### DO THIS:
Scan the records below for the line with "Generate a Blender" and the line with "for o in list(bpy.data.objects): bpy.data.objects.remove(o)", and retype that range exactly, both ends included, pictures excepted.

### RECORDS SHOWN:

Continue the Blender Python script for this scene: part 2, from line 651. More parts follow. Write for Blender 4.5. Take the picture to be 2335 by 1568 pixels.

* * *

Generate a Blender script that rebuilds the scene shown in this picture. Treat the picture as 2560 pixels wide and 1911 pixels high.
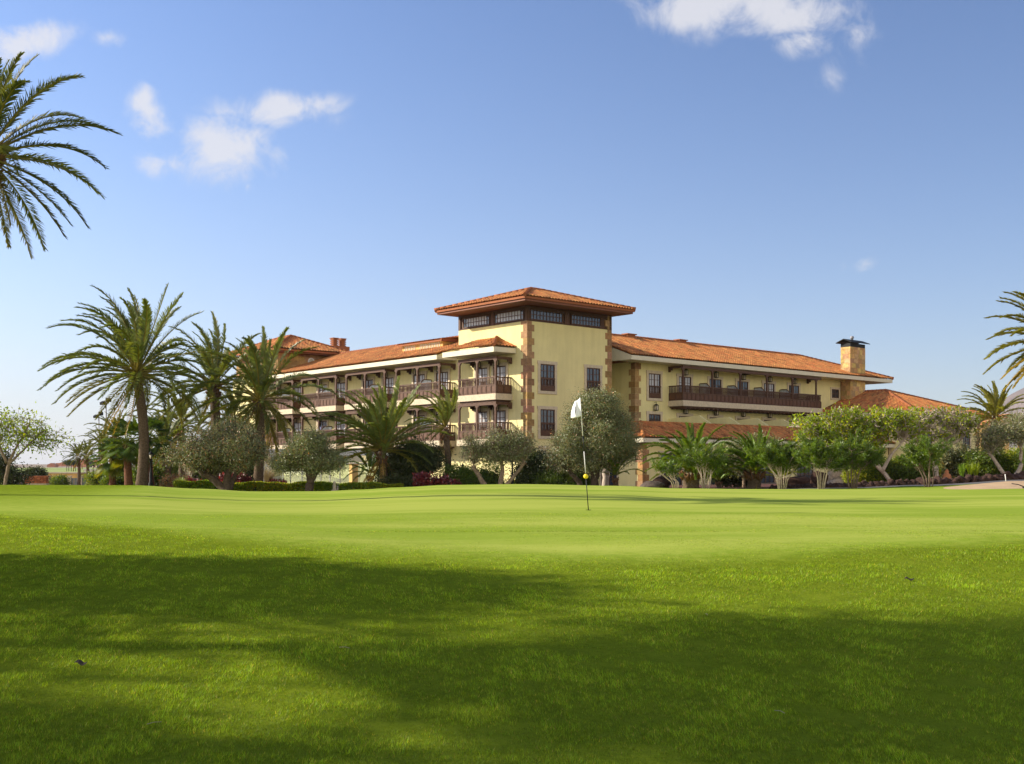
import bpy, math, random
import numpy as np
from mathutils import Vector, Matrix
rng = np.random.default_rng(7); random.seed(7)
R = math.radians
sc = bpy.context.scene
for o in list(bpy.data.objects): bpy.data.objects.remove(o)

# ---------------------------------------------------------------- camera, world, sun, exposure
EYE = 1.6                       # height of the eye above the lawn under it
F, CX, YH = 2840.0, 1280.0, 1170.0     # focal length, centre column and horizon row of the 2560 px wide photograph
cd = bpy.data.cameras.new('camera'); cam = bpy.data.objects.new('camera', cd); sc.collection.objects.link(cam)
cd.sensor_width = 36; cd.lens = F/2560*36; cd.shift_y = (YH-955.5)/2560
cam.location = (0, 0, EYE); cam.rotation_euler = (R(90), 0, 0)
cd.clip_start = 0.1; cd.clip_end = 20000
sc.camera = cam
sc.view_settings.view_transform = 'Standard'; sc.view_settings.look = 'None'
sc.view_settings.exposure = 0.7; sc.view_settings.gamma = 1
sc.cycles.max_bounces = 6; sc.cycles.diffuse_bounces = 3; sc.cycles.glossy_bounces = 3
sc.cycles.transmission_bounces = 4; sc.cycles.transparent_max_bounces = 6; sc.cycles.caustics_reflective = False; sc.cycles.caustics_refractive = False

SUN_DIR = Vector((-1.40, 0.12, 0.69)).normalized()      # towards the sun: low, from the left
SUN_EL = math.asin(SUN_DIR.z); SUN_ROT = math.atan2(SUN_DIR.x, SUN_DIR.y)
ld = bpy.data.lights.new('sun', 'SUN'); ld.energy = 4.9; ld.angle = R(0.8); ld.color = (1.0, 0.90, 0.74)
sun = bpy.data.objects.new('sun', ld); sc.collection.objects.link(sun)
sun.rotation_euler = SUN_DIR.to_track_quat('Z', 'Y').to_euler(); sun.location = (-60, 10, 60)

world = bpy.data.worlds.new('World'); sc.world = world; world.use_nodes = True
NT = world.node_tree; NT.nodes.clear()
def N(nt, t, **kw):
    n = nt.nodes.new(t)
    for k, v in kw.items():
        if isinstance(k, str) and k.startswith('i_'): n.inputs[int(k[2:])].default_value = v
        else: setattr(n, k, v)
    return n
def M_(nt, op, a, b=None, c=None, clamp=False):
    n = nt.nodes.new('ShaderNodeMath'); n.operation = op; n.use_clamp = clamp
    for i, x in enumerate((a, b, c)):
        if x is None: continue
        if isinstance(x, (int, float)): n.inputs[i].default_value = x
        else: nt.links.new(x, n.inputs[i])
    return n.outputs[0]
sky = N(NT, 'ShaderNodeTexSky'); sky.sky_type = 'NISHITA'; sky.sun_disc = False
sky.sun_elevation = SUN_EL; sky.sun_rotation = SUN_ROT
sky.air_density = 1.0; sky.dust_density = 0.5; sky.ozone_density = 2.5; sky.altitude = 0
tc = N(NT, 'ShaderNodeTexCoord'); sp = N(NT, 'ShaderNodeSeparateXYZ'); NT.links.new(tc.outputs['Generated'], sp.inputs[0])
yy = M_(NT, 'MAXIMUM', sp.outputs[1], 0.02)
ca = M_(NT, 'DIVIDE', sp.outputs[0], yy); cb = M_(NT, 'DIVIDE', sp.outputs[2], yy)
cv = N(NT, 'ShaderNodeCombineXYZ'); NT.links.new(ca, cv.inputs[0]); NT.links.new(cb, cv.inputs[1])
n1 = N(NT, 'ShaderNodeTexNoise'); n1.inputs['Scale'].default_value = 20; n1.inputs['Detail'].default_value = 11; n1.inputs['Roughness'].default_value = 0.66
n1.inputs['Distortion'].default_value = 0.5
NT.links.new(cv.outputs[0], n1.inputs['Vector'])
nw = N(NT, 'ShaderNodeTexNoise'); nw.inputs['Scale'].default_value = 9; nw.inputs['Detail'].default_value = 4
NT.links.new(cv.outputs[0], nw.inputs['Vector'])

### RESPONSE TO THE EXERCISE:
Generate a Blender script that rebuilds the scene shown in this picture. Treat the picture as 2560 pixels wide and 1911 pixels high.
import bpy, math, random
import numpy as np
from mathutils import Vector, Matrix
rng = np.random.default_rng(7); random.seed(7)
R = math.radians
sc = bpy.context.scene
for o in list(bpy.data.objects): bpy.data.objects.remove(o)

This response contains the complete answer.